Spencer Ackerman over at Danger Room posted an important piece with a vital emphasis on Chuck Hagel, countering the conviction that Hagel is a dove on foreign policy:
Spying on Americans’ communications without warrants? Have at it, said Hagel. A ballistic missile shield? Yes, please, and who cares if it angers the Kremlin. NATO’s 1999 war in Kosovo? Hagel was willing to flood it with U.S. soldiers.
Hagel earned his reputation as a skeptic of American military adventurism, as anyone who remembers his consistent criticism of the Iraq war will remember. But that criticism has blown Hagel’s reputation for dovishness out of proportion: After all, he voted in 2002 to authorize the war. National Journal’s Michael Hirsch insightfully argues Hagel’s reward for asking hard questions about the war is to have official Washington forget the rest of his record. So consider this a refresher.
Even as Hagel was making himself George W. Bush’s least favorite Republican, he aided Bush in crucial moments in congressional showdowns over the limits of presidential power in wartime.
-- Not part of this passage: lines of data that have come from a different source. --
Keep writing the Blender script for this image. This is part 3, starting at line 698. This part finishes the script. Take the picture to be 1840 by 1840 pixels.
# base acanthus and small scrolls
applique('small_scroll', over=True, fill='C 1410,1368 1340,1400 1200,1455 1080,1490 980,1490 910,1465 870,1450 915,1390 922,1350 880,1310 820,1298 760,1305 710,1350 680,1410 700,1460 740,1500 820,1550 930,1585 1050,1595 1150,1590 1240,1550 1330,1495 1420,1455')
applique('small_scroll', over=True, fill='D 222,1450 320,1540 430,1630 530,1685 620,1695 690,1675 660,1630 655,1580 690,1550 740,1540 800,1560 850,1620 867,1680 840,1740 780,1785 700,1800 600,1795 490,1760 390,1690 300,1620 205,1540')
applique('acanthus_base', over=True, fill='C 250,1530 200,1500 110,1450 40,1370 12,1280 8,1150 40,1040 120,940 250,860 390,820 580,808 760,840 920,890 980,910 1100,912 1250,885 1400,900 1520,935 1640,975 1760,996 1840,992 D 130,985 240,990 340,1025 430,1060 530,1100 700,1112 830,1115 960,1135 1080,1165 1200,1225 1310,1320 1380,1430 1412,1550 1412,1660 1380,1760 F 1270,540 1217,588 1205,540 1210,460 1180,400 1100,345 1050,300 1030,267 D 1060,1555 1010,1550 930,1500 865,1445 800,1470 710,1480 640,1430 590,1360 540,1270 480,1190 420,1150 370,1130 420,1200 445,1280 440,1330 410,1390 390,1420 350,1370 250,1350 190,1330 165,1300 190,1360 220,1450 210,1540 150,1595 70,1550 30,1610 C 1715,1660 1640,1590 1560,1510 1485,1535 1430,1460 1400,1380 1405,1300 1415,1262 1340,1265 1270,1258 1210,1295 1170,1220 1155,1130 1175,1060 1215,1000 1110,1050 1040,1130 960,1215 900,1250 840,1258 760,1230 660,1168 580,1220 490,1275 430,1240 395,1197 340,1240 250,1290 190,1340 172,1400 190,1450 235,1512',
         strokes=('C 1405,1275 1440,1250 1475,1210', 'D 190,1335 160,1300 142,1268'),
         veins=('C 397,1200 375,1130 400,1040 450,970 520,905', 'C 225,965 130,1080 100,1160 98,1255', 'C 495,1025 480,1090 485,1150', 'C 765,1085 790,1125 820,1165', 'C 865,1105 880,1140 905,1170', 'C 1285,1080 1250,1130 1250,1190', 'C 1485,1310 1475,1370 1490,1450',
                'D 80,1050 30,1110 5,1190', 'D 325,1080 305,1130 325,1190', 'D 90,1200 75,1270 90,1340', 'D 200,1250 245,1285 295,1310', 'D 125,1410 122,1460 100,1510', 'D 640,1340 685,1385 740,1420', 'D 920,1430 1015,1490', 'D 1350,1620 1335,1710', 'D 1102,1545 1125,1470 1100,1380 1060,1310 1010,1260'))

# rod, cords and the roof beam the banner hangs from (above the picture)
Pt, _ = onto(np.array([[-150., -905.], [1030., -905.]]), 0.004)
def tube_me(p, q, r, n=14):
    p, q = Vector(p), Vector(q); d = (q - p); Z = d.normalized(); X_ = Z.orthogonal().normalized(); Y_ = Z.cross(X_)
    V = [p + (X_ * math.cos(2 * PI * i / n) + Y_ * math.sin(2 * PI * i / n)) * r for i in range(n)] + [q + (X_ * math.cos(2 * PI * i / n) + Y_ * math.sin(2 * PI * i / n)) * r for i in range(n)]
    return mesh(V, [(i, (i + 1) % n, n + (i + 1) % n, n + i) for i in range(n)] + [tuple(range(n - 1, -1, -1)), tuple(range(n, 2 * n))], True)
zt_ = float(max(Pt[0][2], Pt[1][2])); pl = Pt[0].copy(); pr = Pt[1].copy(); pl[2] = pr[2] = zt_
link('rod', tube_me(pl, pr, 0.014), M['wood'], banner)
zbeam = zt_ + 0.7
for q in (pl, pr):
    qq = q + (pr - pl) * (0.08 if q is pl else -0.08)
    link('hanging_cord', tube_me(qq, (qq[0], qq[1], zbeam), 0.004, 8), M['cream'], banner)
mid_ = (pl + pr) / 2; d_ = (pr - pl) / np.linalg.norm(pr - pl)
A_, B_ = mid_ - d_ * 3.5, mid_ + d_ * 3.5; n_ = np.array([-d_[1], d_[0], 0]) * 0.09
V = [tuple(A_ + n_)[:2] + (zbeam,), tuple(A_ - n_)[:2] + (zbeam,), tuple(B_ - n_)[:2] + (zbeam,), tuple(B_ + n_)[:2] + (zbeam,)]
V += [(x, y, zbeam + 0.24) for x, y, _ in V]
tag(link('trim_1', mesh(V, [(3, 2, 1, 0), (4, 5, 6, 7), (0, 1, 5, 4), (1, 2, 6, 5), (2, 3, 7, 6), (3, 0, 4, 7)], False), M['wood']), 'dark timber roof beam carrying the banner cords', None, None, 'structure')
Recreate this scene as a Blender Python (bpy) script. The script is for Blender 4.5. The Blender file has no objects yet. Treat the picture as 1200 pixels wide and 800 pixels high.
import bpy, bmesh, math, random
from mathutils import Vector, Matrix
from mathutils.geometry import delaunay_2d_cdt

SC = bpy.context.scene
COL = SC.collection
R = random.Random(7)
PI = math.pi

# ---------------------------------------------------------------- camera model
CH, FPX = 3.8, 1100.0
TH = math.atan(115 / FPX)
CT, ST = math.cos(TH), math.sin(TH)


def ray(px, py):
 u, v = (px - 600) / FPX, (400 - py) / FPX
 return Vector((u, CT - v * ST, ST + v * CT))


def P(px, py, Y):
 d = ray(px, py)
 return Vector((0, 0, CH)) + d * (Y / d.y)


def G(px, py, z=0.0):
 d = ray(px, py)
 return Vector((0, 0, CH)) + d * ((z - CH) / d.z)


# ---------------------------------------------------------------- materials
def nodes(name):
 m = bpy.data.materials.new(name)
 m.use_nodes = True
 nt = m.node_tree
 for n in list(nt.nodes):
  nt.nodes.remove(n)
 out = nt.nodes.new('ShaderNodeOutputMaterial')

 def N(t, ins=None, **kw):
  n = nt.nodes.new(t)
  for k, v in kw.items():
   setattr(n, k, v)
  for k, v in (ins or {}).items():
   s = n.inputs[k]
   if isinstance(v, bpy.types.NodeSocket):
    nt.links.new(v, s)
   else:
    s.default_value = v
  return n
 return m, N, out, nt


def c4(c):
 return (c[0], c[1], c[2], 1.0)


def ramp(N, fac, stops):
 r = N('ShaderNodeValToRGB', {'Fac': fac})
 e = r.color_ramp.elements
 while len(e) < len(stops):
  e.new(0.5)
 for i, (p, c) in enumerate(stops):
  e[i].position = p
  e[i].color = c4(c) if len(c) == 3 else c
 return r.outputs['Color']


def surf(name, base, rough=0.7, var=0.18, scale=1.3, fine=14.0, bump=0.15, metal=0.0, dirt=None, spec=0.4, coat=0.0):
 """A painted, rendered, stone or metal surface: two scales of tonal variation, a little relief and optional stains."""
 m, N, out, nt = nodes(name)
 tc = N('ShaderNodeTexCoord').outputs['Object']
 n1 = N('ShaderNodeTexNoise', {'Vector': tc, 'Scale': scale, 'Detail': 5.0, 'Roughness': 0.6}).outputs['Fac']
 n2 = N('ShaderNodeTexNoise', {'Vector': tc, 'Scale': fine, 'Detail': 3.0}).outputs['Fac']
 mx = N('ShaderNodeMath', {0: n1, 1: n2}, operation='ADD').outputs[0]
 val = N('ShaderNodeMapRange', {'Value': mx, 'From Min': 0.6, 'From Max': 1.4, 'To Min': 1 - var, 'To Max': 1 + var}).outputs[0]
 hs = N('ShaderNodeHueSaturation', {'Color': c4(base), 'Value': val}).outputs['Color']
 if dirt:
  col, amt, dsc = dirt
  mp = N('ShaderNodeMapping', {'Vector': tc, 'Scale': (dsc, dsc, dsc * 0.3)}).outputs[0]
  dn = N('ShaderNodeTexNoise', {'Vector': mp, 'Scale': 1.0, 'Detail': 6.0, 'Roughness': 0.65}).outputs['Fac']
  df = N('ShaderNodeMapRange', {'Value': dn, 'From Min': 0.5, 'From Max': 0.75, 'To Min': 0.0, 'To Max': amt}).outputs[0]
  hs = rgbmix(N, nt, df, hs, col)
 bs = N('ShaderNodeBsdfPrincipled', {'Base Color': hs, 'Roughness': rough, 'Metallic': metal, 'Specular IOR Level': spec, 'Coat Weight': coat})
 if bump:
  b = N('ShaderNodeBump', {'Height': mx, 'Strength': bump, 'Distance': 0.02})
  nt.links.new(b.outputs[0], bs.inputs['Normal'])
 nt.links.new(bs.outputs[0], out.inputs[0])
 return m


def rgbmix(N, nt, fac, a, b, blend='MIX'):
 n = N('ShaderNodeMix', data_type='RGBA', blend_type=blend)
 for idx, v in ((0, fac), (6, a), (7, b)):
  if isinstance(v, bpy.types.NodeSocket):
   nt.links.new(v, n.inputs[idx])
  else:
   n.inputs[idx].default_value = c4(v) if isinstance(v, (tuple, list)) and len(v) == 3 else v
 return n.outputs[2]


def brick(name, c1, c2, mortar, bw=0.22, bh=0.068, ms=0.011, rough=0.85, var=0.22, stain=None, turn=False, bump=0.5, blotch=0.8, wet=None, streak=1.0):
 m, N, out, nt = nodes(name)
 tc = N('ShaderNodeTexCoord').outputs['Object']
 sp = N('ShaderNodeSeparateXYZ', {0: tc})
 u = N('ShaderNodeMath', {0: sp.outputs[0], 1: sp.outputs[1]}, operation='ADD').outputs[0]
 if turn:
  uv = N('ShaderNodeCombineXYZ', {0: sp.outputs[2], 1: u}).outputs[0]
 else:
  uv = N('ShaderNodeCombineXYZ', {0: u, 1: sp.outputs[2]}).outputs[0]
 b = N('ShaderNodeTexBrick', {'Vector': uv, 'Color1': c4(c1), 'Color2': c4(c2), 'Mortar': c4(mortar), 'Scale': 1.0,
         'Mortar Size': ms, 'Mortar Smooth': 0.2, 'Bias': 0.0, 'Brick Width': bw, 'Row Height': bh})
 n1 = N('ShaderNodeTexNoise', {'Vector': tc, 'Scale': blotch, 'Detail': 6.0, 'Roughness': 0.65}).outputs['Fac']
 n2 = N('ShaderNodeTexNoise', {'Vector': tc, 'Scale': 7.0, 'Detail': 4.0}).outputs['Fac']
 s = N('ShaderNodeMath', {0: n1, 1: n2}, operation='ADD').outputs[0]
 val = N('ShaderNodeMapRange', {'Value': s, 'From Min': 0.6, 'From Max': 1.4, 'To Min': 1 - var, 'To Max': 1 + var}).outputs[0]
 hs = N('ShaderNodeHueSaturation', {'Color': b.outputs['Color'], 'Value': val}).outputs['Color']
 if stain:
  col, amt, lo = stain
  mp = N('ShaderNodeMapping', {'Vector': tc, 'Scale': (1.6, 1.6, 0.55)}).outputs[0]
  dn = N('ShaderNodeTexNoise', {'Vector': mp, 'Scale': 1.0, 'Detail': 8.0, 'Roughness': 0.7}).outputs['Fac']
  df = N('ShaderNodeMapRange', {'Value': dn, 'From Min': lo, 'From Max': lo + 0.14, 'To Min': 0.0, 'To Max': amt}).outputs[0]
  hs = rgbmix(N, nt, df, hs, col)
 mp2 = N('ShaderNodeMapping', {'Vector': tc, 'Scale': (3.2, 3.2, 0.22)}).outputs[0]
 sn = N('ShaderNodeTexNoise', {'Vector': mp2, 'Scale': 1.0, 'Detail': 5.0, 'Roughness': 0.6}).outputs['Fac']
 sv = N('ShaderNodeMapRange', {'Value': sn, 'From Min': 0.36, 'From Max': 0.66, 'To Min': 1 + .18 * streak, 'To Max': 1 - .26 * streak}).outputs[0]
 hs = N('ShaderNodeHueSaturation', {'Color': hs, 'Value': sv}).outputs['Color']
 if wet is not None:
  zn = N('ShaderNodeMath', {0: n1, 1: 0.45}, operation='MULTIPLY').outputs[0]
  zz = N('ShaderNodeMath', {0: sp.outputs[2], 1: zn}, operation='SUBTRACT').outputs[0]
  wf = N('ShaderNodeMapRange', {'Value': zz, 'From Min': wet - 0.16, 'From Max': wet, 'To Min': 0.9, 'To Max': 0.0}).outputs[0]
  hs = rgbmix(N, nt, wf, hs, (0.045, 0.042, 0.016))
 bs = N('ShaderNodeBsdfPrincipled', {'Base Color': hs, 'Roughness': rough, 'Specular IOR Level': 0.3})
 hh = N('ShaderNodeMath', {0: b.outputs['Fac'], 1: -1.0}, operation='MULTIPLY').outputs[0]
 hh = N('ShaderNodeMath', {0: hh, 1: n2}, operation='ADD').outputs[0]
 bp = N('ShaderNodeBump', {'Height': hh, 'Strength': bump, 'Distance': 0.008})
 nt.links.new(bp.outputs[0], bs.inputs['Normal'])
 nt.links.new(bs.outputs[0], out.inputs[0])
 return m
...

When it became public that the NSA was scooping up Americans’ communications without judicial authorization, Hagel, a member of the Senate intelligence committee, defended the NSA as striking “a very delicate balance, an important balance and an effective balance.” He advocated giving the government more spy powers through “updat[ing]” the “outdated” Foreign Intelligence Surveillance Act, which would become one of the bitterest defeats for civil libertarians and privacy advocates of the post-9/11 era.
The debate about Hagel in the pre-nomination phase – and now, most likely in the post – got caricatured by commentators across the spectrum. Those who rightly wanted to call out the Israel lobby and the crazed war-mongers in Congress for their latest witch hunt got caught up, I think, inadvertently buying into the inaccurate representation of Hagel as some kind of non-interventionist.
But the issue of Hagel demands a little nuance. Yes, Hagel learned to oppose the war in Iraq, but not when he was asked to vote for its authorization, when it counted. Hagel also opposed Obama’s surge in Afghanistan, a mindful position if there ever was one – and a lonely one to take in Washington. In recent months, Hagel has expressed firm unwillingness to commit troops to Syria or Iran.
This doesn’t make him a non-interventionist. It makes him marginally better than many of the other potential choices for Secretary of Defense. It’s relative, as is everything in politics. Those who categorically dismiss the significance of Hagel’s nomination, writing him off as a dime-a-dozen Washington war-monger at heart in an apparent attempt to counter the admittedly unwarranted reputation he has generated as a dove, are no better than the solid anti-war, anti-empire voices who papered over his hawkish transgressions.
This is what I tried to convey in my latest Op-Ed at The Dailer Caller, entitled “Chuck Hagel’s views are mainstream.” It wasn’t an endorsement. It was a statement of fact and a response to the hawks who tried to portray him as outside the mainstream in the most pejorative way. It had as much negative baggage as you’d expect from someone who considers himself decidedly not in the mainstream. But it also meant that there are marginally better (or less bad, whichever you prefer) mainstream views than others.
Hagel deserves harsh criticism for his terrible past positions, including voting for the Iraq war, supporting the intervention in Kosovo, backing the Bush administration’s warrantless wiretapping practices, and so on. And he also deserves the harsh criticism he will undoubtedly receive if he is in fact confirmed as Defense Secretary, for all of the terrible things he is sure to carry out. But none of this means his potential rise to that office will not have been a small victory in the sense that someone who openly criticized Israel’s unwarranted influence and explicitly disapproved of war in Iraq, Afghanistan, Iran, and Syria made it through the Washington gauntlet. In other times, I would not have considered that possible.
What was it that Murray Rothbard said of thirsting maniacally for instant victory?